Your point is well taken.
Jeff
Posted by: oldprof | February 20, 2012 at 06:54 PM
Jeff, good article, I don't believe in the "labour theory of value" when it comes to investing, or anything else for that matter...
I looked back at your article in Nov, and also at my comments. Your article was bang on in terms of what would happen and what china would do.
However, i may be "stuck on stupid" :)
but my thinking is still the same- i believe the PIIGs are in a solvency crisis, not a liquidity crisis. For financial sustainability I think they all need haircuts rather than new funding sources to lend them more.
Given that, I don't think china can help.
I'm feeling a lot better about my positioning on the euro given that the sentiment on europe is moving towards your thinking.
if a euro crash is going to occur, market sentiment on the eurozone has to improve to the point where most market players can extrapolate a non-disaster outcome. (of course this is a necessary but not sufficient condition!)
There is no way that a euro crash could occur with the kind of negative eurozone sentiment we had a couple of months ago.
Angel
Posted by: Angel Martin | February 19, 2012 at 11:10 PM
Reading blogs is not investment work.
Reading 10-k's, trade journals, and talking to companies a LOT is investment work. And it may not pay immediately, but if you develop enough of an interest in an area to be able to discern whether a business has a chance to do well then you will make money, and you will do so because of your own hard-won knowledge. Work pays!

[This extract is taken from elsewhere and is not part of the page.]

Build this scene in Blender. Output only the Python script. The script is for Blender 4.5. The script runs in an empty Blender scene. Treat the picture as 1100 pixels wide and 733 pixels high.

Posted by: RichL | February 16, 2012 at 09:25 PM
One word: Distraction.
Posted by: J | February 15, 2012 at 10:22 AM
One of the best things I've done to boost my investment success is to turn off a great deal of the noise or at least filter it better. I don't listen to CNBC anymore, limit blogs and commentary from "experts", especially those touting a book or "premium service." Some may be worthwhile, but I personally haven't found any.
The other thing I've done is to read Jeff's blog religiously, along with any other source/article he recommends.
Both these changes have helped me make better decisions and have made a big difference in investment performance.